Deep down, each of them they missed the other. They missed the lives that they used to have, the love that they used to share. But how does one come back from such darkness?

But Hashem has plans.

Unexpectedly, with traffic, weather and delays all timed to Godly perfection, they find themselves seated next to each other on a six hour flight from New York to Los Angeles.

It's awkward and uncomfortable. What do you say? What can you say? Slowly, the silence is breached. They talk in hushed voices. Neither can forgive or forget, but it feels oddly comforting to be together again.

When the flight lands, they agree to maybe meet up for coffee.

They take it slow. Cautiously rebuilding their relationship, until a few months later, they decide to try again.

Gone is the magic, the sound and light show, the expensive dresses, wines and music. The second Wedding is a quiet, backyard event, with close family and friends.

And as they set up their home once again, they’re faced with the question, which benchers to put on the table, which photos to put up on the wall? The memories from the first wedding, or the second?

What would you do? Perhaps we might suggest to pack away the memories of that first wedding. The one that failed, as a reminder of how easy it is to fail. Perhaps we should as they proudly display the pictures and memories of the second wedding. The one that’ll last forever.

This question is not hypothetical. It is the paradigmatic question of Shavuos: Essentially, we are all celebrating the first wedding between God and the Jewish People. The wedding that failed. The kesuba that was shattered when Moshe came down the mountain and saw the Egel HaZahav.

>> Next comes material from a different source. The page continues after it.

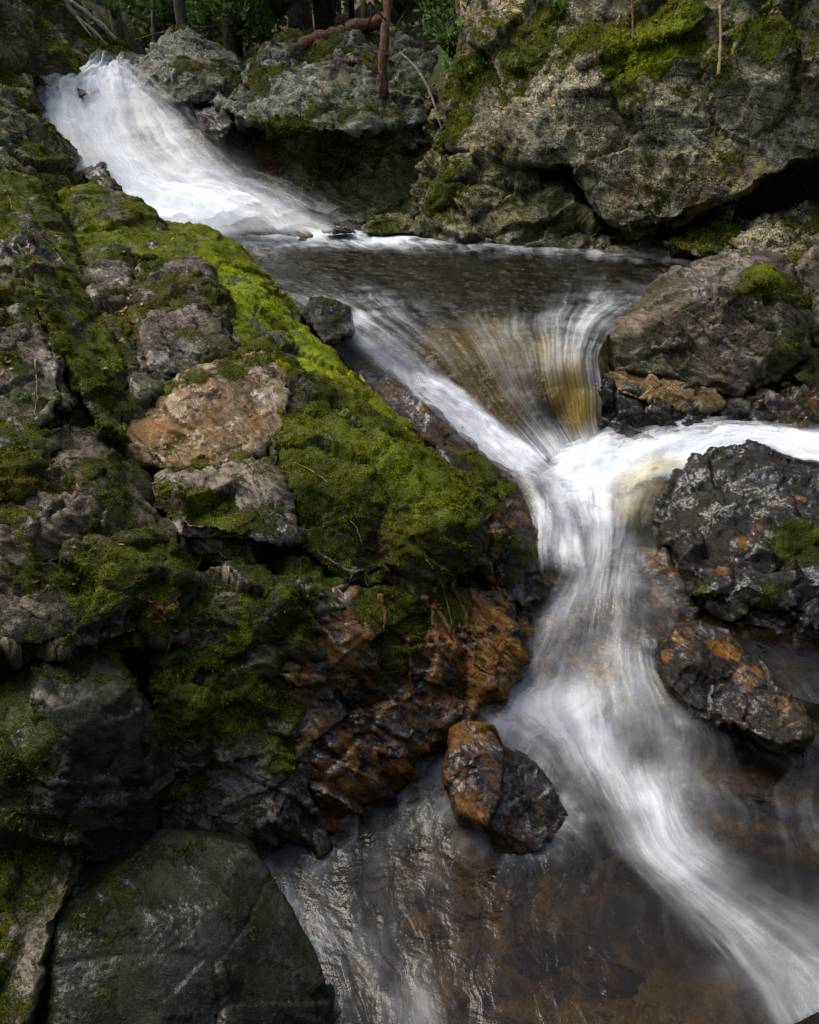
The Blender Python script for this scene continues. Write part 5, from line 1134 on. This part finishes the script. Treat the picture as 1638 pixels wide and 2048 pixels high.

Just forty days after Shavuos, at the foot of Mount Sinai, we had an affair, with another god.

Which begs the question: Today is not the day the Torah was given. It is not זמן מתן תורתנו. (See מגן אברהם ס׳ תצ״ד). That Torah was taken away, destroyed, shattered. What remained was a broken relationship, one that was only repaired months later on Yom Kippur when we received the Torah again.

So what are we celebrating?

The Bnei Yissaschar (חודש סיון מאמר ד׳) explains: We are not celebrating the Torah as we know it. That Torah was indeed taken away, shattered and hidden in the Aron. On Shavuos we are celebrating the covenantal relationship that enabled the Hashem to give us His Torah. Shavuos is the moment before the wedding. The relationship before the details. It’s the deepest part of our connection to Hashem God.

This is what Rabbi Chaim Vital refered to as Nishmas HaTorah – the inner most soul of the Torah (עץ חיים הקדמת מוהרח”ו על שער ההקדמות (ד”ה והנה דבריהם)).

But how do we achieve this relationship practically?

By constantly asking and seeking the answer to a singular profound question: What is the purpose of my life as a Jew?

How should I create a life of purpose, meaning and transcendence? What should my life achieve? With this in mind, Torah is far more than a collection of rules. It's much greater than the “do's” and “don'ts”. Those are manifestations of a greater truth.

Yes, it's true, that at Sinai, we committed to that great philosophy, and then promptly went off to desecrate one of the most basic rules. But the philosophy, the relationship, remained. It was damaged, but not irreparably.

That's our celebration this Yom Tov. We remember that we and Hashem share a vision, a goal, a covenant and a purpose. One that exists beyond all failure, all setbacks. Hashem should help us to feel Him in the Nishmas HaTorah, and to find our own Neshamas there as well.